At the time, Thurman was neighbors with Julie Burns, the founder of Room To Grow, a program that provides critical support — essential items, support, and community resources — to low-income families raising babies from the third trimester to 3 years old. Baby Maya is now 25, and Thurman has been working with the organization ever since (you may recall she appeared on The Tonight Show with Jimmy Fallon sporting the org’s t-shirt). She recently attended a White House Mother’s Day event with the nonprofit’s CEO Akilah King to discuss the Biden-Harris administration’s policy priorities around mothers and families, such as paid leave, maternal health, the economy, and the vital services Room to Grow provides for families in need.

“What's happening in those early stages [of child development] is profound,” King tells me. “Eighty percent of all human brain development is happening in those critical zero to three years. And also at the same time, the children are just absorbing and learning as much as they can from the adults in their lives particularly. If there are delays that are caught in those first couple of years, we truly have a chance to close those gaps, whether it's social, emotional, or physical.”

Obviously no one thing — even at a federal level — will solve the myriad social and economic challenges that make life harder for low-income families. But King highlighted policies that can move the needle, including making SNAP benefits and other food benefits more accessible and easier to navigate, and investing in quality early-education programs like Head Start.

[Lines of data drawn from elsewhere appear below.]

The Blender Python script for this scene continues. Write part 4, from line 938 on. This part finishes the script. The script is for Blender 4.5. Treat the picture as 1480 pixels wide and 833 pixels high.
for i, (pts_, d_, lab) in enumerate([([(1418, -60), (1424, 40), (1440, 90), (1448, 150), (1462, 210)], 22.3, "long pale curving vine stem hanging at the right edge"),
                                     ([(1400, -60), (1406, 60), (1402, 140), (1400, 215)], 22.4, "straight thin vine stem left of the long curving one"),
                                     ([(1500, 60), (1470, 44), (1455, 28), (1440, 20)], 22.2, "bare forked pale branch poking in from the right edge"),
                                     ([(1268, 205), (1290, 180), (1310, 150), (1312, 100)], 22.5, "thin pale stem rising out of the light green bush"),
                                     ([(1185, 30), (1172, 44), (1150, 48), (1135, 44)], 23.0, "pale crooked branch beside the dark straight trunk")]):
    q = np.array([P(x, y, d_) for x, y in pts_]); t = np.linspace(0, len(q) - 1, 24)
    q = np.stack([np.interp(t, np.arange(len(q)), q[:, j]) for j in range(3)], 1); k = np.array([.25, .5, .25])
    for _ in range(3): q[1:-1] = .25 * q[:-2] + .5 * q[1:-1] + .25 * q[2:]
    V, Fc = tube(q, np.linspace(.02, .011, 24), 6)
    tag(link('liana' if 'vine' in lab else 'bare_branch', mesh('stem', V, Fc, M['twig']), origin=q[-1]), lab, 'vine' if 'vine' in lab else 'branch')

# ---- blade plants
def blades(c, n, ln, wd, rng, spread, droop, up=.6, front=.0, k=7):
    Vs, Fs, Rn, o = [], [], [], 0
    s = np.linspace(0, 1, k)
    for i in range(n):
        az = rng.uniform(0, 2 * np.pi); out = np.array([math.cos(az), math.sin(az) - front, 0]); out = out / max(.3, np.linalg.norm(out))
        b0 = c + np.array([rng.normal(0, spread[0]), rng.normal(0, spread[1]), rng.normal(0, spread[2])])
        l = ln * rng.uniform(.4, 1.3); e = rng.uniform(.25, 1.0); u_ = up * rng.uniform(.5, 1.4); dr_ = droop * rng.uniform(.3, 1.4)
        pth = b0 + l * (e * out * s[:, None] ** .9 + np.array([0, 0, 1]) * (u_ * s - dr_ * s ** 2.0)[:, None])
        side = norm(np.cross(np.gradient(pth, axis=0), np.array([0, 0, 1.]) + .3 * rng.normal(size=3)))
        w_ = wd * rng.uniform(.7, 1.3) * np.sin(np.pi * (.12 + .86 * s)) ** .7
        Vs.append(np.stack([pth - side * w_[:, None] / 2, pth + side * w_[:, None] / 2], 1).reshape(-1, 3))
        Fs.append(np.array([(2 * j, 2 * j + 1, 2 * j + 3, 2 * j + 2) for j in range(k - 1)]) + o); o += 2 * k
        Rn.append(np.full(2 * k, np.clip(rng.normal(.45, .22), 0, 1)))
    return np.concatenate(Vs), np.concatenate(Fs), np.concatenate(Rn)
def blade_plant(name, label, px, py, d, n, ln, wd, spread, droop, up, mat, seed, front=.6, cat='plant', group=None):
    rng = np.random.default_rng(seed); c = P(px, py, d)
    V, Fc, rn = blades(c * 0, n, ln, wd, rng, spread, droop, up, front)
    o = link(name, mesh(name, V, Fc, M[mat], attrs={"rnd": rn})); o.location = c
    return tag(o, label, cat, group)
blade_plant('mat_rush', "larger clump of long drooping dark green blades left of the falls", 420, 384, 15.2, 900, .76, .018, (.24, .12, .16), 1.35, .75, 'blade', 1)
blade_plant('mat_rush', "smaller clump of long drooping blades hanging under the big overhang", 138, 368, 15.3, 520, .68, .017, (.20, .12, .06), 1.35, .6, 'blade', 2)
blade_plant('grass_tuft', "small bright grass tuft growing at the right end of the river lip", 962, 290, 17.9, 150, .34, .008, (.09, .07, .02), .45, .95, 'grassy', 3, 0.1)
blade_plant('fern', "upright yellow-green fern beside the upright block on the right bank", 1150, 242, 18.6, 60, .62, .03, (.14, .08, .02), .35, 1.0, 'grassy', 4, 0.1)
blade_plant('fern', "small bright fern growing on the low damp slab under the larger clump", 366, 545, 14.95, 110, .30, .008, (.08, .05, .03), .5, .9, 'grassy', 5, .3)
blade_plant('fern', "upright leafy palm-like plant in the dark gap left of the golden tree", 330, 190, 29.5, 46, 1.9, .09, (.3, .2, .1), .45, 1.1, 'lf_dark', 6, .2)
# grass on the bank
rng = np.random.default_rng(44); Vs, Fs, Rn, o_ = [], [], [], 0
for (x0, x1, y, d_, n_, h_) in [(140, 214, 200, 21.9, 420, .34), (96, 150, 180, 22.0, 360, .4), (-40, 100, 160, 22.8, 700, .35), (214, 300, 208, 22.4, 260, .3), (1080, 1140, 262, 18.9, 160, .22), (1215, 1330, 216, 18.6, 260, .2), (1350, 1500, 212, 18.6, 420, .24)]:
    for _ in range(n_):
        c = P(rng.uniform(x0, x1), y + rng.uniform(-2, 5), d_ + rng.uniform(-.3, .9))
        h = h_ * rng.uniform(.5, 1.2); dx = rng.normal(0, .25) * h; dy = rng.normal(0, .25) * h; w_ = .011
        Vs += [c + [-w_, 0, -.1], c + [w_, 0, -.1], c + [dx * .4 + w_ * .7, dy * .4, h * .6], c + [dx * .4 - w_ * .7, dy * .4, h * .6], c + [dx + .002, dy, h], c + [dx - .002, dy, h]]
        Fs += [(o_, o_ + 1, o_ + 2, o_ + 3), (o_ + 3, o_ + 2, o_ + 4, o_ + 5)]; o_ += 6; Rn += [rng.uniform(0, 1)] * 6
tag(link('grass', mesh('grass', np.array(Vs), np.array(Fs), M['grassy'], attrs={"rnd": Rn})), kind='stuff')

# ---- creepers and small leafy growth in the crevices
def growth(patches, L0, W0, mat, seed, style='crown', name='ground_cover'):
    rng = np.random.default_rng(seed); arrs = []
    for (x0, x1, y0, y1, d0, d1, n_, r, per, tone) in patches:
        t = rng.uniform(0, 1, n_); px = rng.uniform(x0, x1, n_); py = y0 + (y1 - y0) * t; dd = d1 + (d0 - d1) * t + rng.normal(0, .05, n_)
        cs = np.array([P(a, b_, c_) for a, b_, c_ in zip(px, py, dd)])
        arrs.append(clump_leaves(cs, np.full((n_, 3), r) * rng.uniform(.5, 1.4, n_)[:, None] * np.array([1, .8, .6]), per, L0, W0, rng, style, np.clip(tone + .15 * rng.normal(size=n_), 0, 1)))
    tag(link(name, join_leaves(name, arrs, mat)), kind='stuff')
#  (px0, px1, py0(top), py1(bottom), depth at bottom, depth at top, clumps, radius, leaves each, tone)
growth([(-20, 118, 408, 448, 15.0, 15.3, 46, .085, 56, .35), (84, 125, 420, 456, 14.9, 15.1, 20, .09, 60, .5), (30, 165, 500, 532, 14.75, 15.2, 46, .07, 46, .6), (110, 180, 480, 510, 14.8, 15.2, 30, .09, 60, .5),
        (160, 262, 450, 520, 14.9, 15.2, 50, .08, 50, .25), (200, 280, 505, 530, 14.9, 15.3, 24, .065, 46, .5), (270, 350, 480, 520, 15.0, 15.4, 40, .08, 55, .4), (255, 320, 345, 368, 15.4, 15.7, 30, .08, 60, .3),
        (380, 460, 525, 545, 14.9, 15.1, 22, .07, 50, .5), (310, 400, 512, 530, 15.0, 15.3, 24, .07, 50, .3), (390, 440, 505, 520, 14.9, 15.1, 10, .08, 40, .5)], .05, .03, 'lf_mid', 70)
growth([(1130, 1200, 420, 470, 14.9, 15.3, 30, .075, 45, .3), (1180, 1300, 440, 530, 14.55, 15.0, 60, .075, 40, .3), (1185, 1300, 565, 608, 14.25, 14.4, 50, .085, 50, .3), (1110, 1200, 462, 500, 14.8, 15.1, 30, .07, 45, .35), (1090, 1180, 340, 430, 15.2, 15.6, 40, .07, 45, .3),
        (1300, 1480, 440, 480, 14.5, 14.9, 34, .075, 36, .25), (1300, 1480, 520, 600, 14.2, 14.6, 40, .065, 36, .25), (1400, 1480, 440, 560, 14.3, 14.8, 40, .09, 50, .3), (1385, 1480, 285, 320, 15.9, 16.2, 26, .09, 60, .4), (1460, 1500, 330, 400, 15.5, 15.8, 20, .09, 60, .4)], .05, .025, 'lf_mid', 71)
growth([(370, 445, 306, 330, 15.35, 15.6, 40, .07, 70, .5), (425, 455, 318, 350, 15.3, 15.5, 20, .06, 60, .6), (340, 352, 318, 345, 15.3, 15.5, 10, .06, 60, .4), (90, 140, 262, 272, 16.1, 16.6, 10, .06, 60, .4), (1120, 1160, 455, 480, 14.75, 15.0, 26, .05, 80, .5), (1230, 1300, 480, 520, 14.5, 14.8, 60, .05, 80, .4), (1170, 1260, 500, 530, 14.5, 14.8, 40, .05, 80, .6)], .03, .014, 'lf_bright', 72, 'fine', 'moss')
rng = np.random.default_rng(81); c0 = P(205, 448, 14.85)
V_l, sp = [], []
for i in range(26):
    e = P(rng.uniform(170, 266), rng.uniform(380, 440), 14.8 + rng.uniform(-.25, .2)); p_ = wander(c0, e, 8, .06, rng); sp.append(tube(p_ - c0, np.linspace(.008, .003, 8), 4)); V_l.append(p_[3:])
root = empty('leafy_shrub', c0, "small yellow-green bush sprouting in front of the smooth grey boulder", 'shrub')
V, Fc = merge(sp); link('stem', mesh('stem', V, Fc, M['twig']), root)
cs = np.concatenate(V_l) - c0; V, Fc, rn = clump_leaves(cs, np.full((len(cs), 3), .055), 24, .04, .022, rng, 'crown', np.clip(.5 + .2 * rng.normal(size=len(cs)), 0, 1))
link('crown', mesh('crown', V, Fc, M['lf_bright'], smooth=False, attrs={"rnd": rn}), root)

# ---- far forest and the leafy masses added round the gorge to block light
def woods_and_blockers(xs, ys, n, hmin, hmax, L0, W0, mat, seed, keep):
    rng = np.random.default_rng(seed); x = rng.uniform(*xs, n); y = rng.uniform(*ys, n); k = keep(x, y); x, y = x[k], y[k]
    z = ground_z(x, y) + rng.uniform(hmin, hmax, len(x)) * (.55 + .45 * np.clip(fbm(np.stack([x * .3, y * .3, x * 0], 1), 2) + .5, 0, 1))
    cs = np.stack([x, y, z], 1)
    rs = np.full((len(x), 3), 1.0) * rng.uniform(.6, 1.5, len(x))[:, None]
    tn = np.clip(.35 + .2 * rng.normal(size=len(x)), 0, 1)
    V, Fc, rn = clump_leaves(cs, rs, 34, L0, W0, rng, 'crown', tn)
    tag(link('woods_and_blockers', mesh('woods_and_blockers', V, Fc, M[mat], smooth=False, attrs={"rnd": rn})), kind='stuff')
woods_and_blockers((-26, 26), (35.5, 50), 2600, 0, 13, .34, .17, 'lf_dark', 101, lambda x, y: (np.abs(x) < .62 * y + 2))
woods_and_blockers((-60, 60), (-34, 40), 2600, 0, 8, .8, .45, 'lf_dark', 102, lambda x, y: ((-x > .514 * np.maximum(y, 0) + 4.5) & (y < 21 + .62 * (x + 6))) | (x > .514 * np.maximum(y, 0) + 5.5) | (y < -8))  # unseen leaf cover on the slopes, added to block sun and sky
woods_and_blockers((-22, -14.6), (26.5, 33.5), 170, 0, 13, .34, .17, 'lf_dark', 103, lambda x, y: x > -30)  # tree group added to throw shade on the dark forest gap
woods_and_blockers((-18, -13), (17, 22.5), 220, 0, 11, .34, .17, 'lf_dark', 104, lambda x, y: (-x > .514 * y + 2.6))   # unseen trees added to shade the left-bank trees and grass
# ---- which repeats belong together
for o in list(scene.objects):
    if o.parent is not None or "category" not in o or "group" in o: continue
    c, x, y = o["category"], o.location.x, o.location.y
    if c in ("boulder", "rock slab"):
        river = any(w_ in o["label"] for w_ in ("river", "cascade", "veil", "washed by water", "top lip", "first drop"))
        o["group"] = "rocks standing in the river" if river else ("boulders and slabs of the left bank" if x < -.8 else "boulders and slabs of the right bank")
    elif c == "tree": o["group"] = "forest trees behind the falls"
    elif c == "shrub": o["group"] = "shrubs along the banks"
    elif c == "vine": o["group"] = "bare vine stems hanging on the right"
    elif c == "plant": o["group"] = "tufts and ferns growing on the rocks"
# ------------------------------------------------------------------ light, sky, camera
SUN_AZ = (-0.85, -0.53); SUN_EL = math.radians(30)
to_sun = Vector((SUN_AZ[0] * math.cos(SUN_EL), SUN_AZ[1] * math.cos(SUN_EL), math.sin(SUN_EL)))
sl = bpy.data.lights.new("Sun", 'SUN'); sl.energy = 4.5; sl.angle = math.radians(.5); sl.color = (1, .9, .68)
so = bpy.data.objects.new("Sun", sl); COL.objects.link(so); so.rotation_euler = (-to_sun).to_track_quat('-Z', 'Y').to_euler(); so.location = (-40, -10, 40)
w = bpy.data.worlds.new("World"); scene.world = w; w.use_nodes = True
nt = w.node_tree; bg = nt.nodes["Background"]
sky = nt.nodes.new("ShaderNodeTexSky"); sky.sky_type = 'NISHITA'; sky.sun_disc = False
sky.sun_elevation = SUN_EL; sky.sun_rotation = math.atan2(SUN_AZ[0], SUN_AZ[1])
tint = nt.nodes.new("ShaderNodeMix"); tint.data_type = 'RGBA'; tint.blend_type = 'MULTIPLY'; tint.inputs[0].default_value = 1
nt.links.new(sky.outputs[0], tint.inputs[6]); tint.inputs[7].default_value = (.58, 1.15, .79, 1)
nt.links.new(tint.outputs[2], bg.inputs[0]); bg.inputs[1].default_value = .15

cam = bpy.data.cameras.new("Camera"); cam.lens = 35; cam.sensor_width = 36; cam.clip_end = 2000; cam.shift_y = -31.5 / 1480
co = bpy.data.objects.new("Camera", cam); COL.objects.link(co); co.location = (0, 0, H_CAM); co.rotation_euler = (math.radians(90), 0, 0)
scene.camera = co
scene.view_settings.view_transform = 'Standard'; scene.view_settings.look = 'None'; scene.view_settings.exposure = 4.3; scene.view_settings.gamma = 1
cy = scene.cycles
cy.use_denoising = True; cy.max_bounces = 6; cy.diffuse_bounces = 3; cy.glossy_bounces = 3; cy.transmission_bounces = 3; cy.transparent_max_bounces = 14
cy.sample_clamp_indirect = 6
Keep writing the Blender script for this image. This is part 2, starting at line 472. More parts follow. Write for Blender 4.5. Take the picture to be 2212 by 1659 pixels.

“I feel very lucky in my children, just because I am. That's the part of my life in which I've been the luckiest.” —Uma Thurman

“There are some subsidies that have been rolled out to really support families and make healthcare more affordable,” King says. “So continuing that and continuing to address the maternal health crisis and a well-thought-out implementation plan to make sure all women of color feel like they get the care.”

Thurman adds that affordable childcare is another area where policy changes can make a big impact. “Having to work and having small children for anybody in any situation is difficult,” she says. “But trying to do that without resources is nearly impossible.”

(And this is coming from the woman who trained for Kill Bill with kung fu masters mere months after giving birth to her second child, Levon, so...)

There are those who say parenting never gets easier. Certainly, older children come with their own unique set of challenges for parents. But for many families, the struggles in those first three years can have an impact throughout children’s lives. Addressing them early — with compassion and dignity — can make an invaluable difference, not just in the lives of those accessing care.

And according to Thurman, there is tremendous joy in getting beyond that early-childhood stage to the “big kid” marker.

“I feel very lucky in my children, just because I am,” she says. “That's the part of my life in which I've been the luckiest. But I think as a friend of mine said to me, ‘Parenting is not a sprint, it's a marathon.’ I think they knew I was desperately, anxiously trying to do best job I could. I really came into parenting with a sprinter mentality, and over time, I've definitely gotten to see the marathon and to see things add up into strong, brave, independent adults. And nothing is perfect. No parent is perfect. You just do your best.”

As someone who needs to hear that probably every day: thanks, Uma.